• Goal:
Extract, in full, the lines below, beginning at the first and ending with the line that contains "plaid = plaid_mat()". Pictures do not belong in the copy.

• Raw records:

◆ ◆ ◆

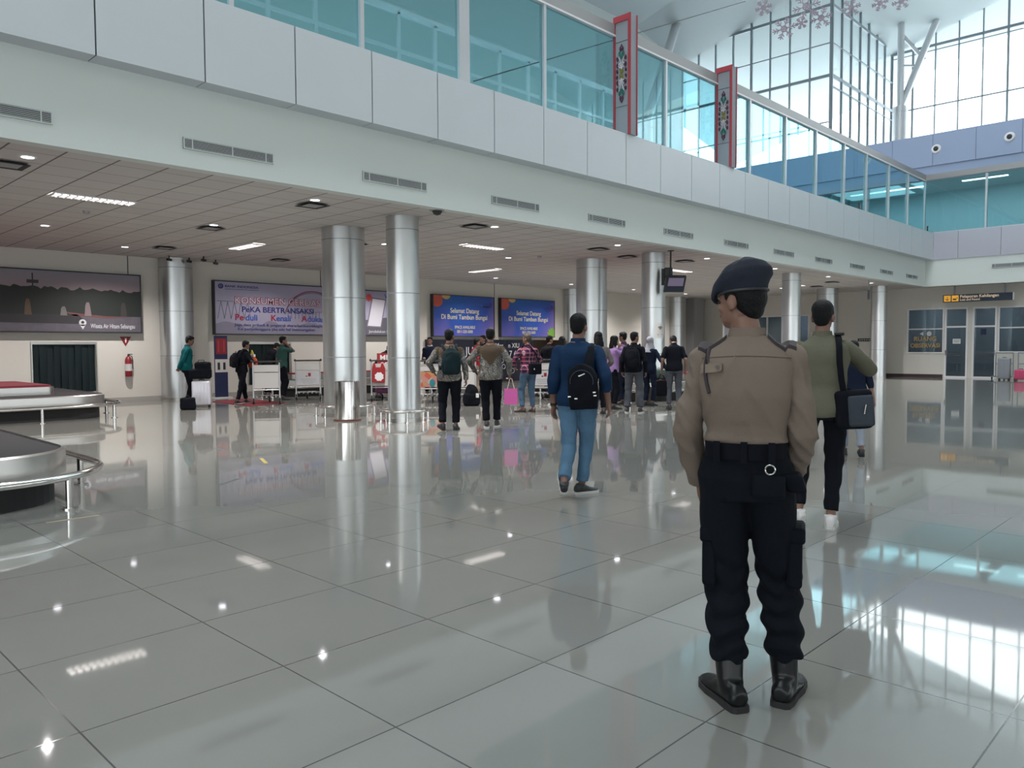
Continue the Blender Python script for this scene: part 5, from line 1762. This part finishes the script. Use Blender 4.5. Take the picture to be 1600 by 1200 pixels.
def plaid_mat():
    m = cloth('red_plaid_cloth', (0.2, 0.03, 0.05))
    k = NT(m)
    c = k.sep(k.tc.outputs['Object'])
    u = k.math('ADD', c[0], k.math('MULTIPLY', c[1], 1.0))
    g1 = grid_fac(k, u, 0.0, 0.085, 0.022); g2 = grid_fac(k, c[2], 0.02, 0.085, 0.022)
    h1 = grid_fac(k, u, 0.04, 0.085, 0.004); h2 = grid_fac(k, c[2], 0.06, 0.085, 0.004)
    col = k.mix(k.math('MULTIPLY', k.math('ADD', g1, g2), 0.5), (0.24, 0.02, 0.04), (0.02, 0.02, 0.06))
    k.l(k.mix(k.math('MAXIMUM', h1, h2), col, (0.35, 0.28, 0.33)), k.b.inputs['Base Color'])
    return m
plaid = plaid_mat()

# ---- man in olive shirt with a shoulder bag, right hand raised
P = person('man in olive green shirt with a black shoulder bag and bent right arm', gp(1283, 822), 1.70, radians(2), lean=2, side=-1, twist=-3,
    shirt=FAB['olive'], pants=FAB['blk'], shoe=ws, sole=wsole, hemz=0.84, flare=0.004, soff=0.018, head_yaw=-10, head_pitch=-2,
    armL=(-0.25, 0.12, 0.87), poleL=(-0.7, -1, 0), armR=(0.15, 0.24, 1.33), poleR=(1, -0.25, -0.75), thumbR=(0, 0, 1), curlR=0.6,
    footL=(-0.165, -0.02, 0.035, -20, 30), footR=(0.065, -0.03, 0, 0, -6), prad=(0.094, 0.068, 0.056, 0.053), vox=0.009, bvox=0.006, group='people walking on the open floor')
r = held(P, 'shoulder_bag', 'dark grey and black shoulder bag on the hip of the man in the olive shirt', 'shoulder bag', (0.20, -0.06, 0.76))
s = P['s']
b = MB(); b.rbox(-0.11, 0.15, -0.09, 0.07, 0, 0.29, 0.035, lambda p: Matrix.Rotation(-0.08, 3, 'Y') @ p)
fuse(b, 'bag_body', FAB['blk'], r, 0.01, 2, s, noisefold(0.01, 8, 8, 3))
b = MB(); b.rbox(-0.02, 0.155, -0.105, -0.06, 0.02, 0.25, 0.02, lambda p: Matrix.Rotation(-0.08, 3, 'Y') @ p); b.build('side_pocket', cloth('dark_grey_nylon', (0.045, 0.055, 0.07)), r, True, scale=s)
b = MB(); b.tube([(0.075, -0.112, 0.12), (0.085, -0.112, 0.19)], 0.005, 6); b.build('zip_pull', M['steel'], r, True, scale=s)
b = MB()
pts = [P['bend'](q) - V((0.20, -0.06, 0.76)) for q in ((0.14, -0.11, 1.04), (0.128, -0.132, 1.12), (0.12, -0.142, 1.25), (0.118, -0.132, 1.36), (0.112, -0.08, 1.428), (0.112, 0.0, 1.448), (0.12, 0.08, 1.41), (0.135, 0.135, 1.28), (0.16, 0.12, 1.05))]
b.tube([V((-0.055, -0.05, 0.27))] + pts + [V((0.0, 0.04, 0.27))], 0.022, 8, squash=0.35, up=(0, -1, 0))
b.build('strap', FAB['blk'], r, True, scale=s)
b = MB()
b.rbox(0.118 - 0.035, 0.118 + 0.035, -0.05, 0.05, 1.452, 1.472, 0.008, lambda p: P['bend'](p) - V((0.2, -0.06, 0.76))); b.build('shoulder_pad', M['rubber'], r, True, scale=s)

# ---- child-size figure / person in navy jacket walking beyond
P = person('person in navy jacket and pale grey trousers half hidden beyond the man in olive', gp(1332, 712), 1.42, radians(12), lean=4, shirt=FAB['navy'], pants=FAB['palegrey'], shoe=M['black'], hair='short', sleeve=0.62,
    armR=(0.27, -0.04, 0.83), footL=(-0.1, 0.12, 0, 0, 5), footR=(0.1, -0.12, 0.02, -12, -8), group='people walking on the open floor', vox=0.013)

# ---- man in blue denim shirt, sling bag
P = person('walking man in dark blue shirt and light jeans with a black sling bag', gp(903, 773), 1.665, radians(-6), lean=3, twist=4,
    shirt=FAB['denimshirt'], pants=FAB['jeans'], shoe=M['black'], sole=wsole, hemz=0.85, sleeve=0.74, soff=0.022, flare=0.01, srad=(0.068, 0.06, 0.052), head_yaw=-14, bulk=1.03,
    armL=(-0.235, 0.02, 0.85), poleL=(-0.25, -1, 0), armR=(0.29, -0.04, 0.88), poleR=(0.35, -1, 0), curl=0.35, thumbL=(0.4, 0.9, 0), thumbR=(-0.2, 0.9, 0),
    footL=(-0.10, -0.27, 0.085, -42, 12), footR=(0.03, 0.06, 0, 0, -48), kneeL=(0.1, 1, 0), prad=(0.098, 0.072, 0.063, 0.062), hem=0.04, vox=0.009, bvox=0.006, shoe_size=1.0, group='people walking on the open floor')
s = P['s']
r = held(P, 'sling_bag', 'black sling bag with small white logo on the blue shirted man back', 'sling bag', (0.075, -0.15, 0.83))
SB = Matrix.Rotation(-0.05, 3, 'Y')
b = MB(); rings = []
for i in range(13):
    t = i / 12
    z = 0.42 * t
    ww = 0.14 * (0.9 + 0.12 * sin(pi * t)) * (1 if t < 0.7 else sqrt(max(0.08, 1 - ((t - 0.7) / 0.31) ** 2)))
    dd = 0.085 * (0.75 + 0.3 * sin(pi * t))
    rings.append([SB @ V((ww * (abs(cos(a)) ** 0.75) * (1 if cos(a) > 0 else -1), -dd / 2 + dd * 0.8 * (abs(sin(a)) ** 0.75) * (1 if sin(a) > 0 else -1), z)) for a in [2 * pi * q / 24 for q in range(24)]])
b.loft(rings); fuse(b, 'bag_body', FAB['blk'], r, 0.009, 2, s, noisefold(0.008, 10, 10, 5))
b = MB(); b.tube([SB @ V((0.105 * cos(a), -0.115, 0.26 + 0.105 * sin(a))) for a in [pi * q / 14 - 0.3 for q in range(17)]], 0.004, 6); b.build('zip', cloth('dark_grey_nylon', (0.045, 0.055, 0.07)), r, True, scale=s)
b = MB(); b.add([SB @ V(q) for q in ((-0.03, -0.117, 0.315), (0.03, -0.117, 0.335), (0.035, -0.117, 0.328), (-0.02, -0.117, 0.305), (-0.03, -0.121, 0.315), (0.03, -0.121, 0.335), (0.035, -0.121, 0.328), (-0.02, -0.121, 0.305))], [(0, 1, 2, 3), (4, 7, 6, 5), (0, 4, 5, 1), (1, 5, 6, 2), (2, 6, 7, 3), (3, 7, 4, 0)]); b.build('logo', M['white'], r, scale=s)
for q in ((-0.12, 0.12), (-0.06, 0.1), (0.11, 0.15), (0.115, 0.12)):
    b = MB(); b.rbox(q[0] - 0.014, q[0] + 0.014, -0.108, -0.1, q[1], q[1] + 0.012, 0.003, lambda p: SB @ p); b.build('buckle', M['steelr'], r, scale=s)
b = MB()
off = V((0.075, -0.15, 0.83))
pts = [V((0.03, -0.03, 0.36)), V((0.045, 0.0, 0.45))] + [P['bend'](q) - off for q in ((0.122, -0.10, 1.395), (0.128, 0.0, 1.435), (0.11, 0.1, 1.38), (0.0, 0.145, 1.2), (-0.13, 0.1, 1.02), (-0.155, -0.04, 0.93))] + [V((-0.13, -0.01, 0.05))]
q, rr2 = interp(pts, [0.05, 0.04, 0.032, 0.03, 0.028, 0.02, 0.016, 0.014, 0.014], 3)
b.tube(q, rr2, 8, squash=0.3, up=(0, -1, 0)); b.build('strap', FAB['blk'], r, True, scale=s)
el, wr = P['J']['L'][1], P['J']['L'][2]
b = MB(); c = el.lerp(wr, 0.93); d = (wr - el).normalized()
b.tube([c - d * 0.012, c + d * 0.012], [0.034, 0.034], 14)
o = b.build('wristband', M['black'], P['root'], True, scale=s)

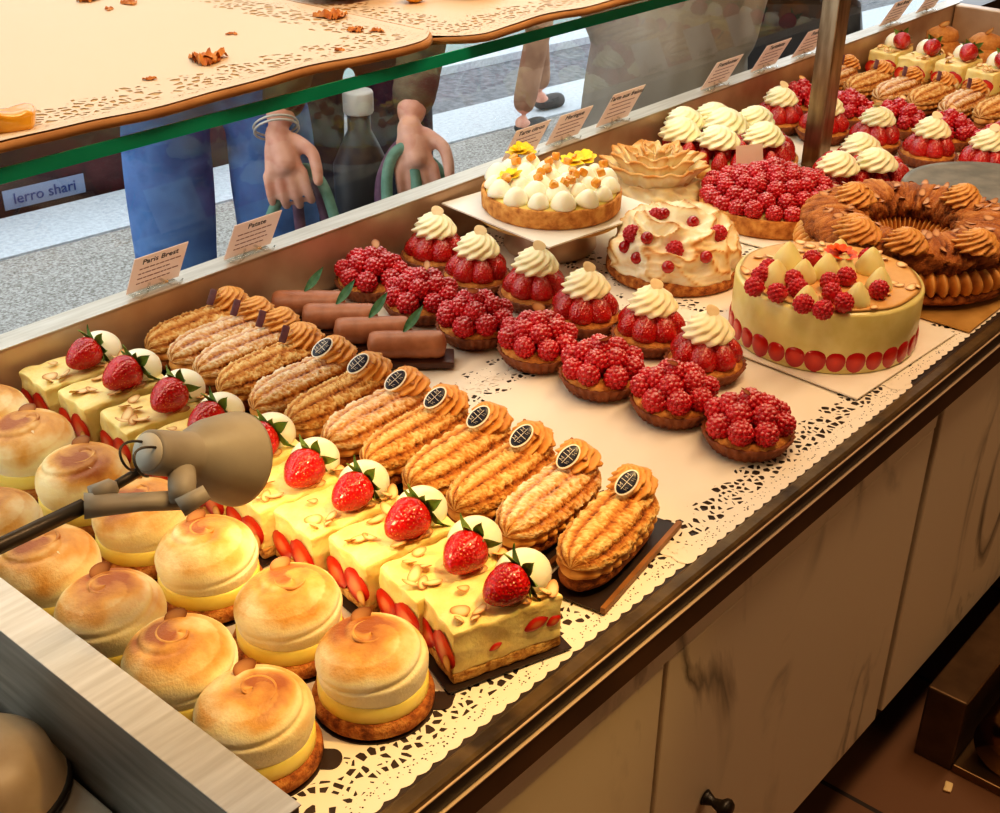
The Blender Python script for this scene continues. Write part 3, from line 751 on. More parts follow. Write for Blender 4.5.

◆ ◆ ◆

• Answer to the exercise:
Continue the Blender Python script for this scene: part 5, from line 1762. This part finishes the script. Use Blender 4.5. Take the picture to be 1600 by 1200 pixels.
def plaid_mat():
    m = cloth('red_plaid_cloth', (0.2, 0.03, 0.05))
    k = NT(m)
    c = k.sep(k.tc.outputs['Object'])
    u = k.math('ADD', c[0], k.math('MULTIPLY', c[1], 1.0))
    g1 = grid_fac(k, u, 0.0, 0.085, 0.022); g2 = grid_fac(k, c[2], 0.02, 0.085, 0.022)
    h1 = grid_fac(k, u, 0.04, 0.085, 0.004); h2 = grid_fac(k, c[2], 0.06, 0.085, 0.004)
    col = k.mix(k.math('MULTIPLY', k.math('ADD', g1, g2), 0.5), (0.24, 0.02, 0.04), (0.02, 0.02, 0.06))
    k.l(k.mix(k.math('MAXIMUM', h1, h2), col, (0.35, 0.28, 0.33)), k.b.inputs['Base Color'])
    return m
plaid = plaid_mat()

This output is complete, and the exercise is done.